With significant health challenges and joint issues (Ehlers Danlos), it is concerning to me. I literally could not get this stuff out of the basement if something should happen to him before me. I have told him who to contact for my sewing things - a handful of friends who are in the same guilds I am in, who know which charity projects the guilds work on so would take things, or if people want to just take something to use it themselves. I guess if I am left to deal with it, I will be paying "3 Men and a Truck" or similar company to come and take it away.

I don't really look at what was spent on these things that I give away as a loss. Almost always, I was shopping with friends, so enjoyed the day with them. Or, on a trip. Some people collect shoes. I collected fabric. Even if it wasn't used, I enjoyed the day that it came home with me. If I went to a movie, or a play, I would spend money and not have anything other than memories, right? We are not in debt and have what we need.

Like many people, I have a lot of guilt about things I cannot control - but my fabric isn't one of them, lol.
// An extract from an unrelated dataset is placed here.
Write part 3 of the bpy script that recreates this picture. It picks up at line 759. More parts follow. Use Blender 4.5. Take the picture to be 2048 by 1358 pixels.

b.zang 11-05-2025 11:28 AM

I'm like Snooze2978 and have a donation box permanently open and use it to drop things into as I decide they no longer need to be in the house. I live nearly 3 hours from a city and sometimes it seems I take as much in with me on a shopping trip as I bring home. I've learned which thrift shops specialize in which items and sort my donations accordingly to suit them.
That said, I moved into this house with a pickup truck and small trailer of stuff. We have outbuildings and every one is full of stuff. Almost all my husband's but nevertheless it needs to be dealt with at some point. When we are hauling away the garbage he comments that every item we take away is something we hauled in as this property was undeveloped when he bought it. We have a neighbour whose health forced him to move back to Germany so his children could help with his care. He left with a suitcase and a trunk, abandoning everything else to be sold as-is with the house. The house just sits on the market and I think because it's such an overwhelming project to think of going through all the stuff. I don't want to burden my children with my junk.
I'm appreciating the thoughts of others on this whole topic and think it will help me become more creative and pro-active in ensuring I don't leave a legacy of overwhelming detritus.

By the way - how do people create that @name thing?

Onebyone 11-05-2025 03:10 PM

I went through my kit bins this morning. I have lots of quilt kits all bought on sale or clearance from decades ago. A queen size quilt kit for $40! Never see that again. I have complete BOM kits that were $8 a month from shops no longer in business now. I don't mind letting go knowing I'm not letting go of a small fortune to feel guilty about. I know I will never make the quilt or use the fabric. Most all are civil war type fabric or 30's. I am donating all to my guild's donation group. They can sew them or sell them. There were 21 quilt kits. The space the bins were in is now empty. Looks less cluttered and cleaner.

SusieQOH 11-08-2025 09:37 AM

I'm so sick of "stuff" I could scream! The older I get the less I want around. And I don't want to saddle my 3 boys with all that crap.
I know what they want and the rest of it I'm slowly working on. I use to collect and now I'm the total opposite.
When I walk in a room and there's a lot going on it actually makes me nervous! I'm into minimalism for sure.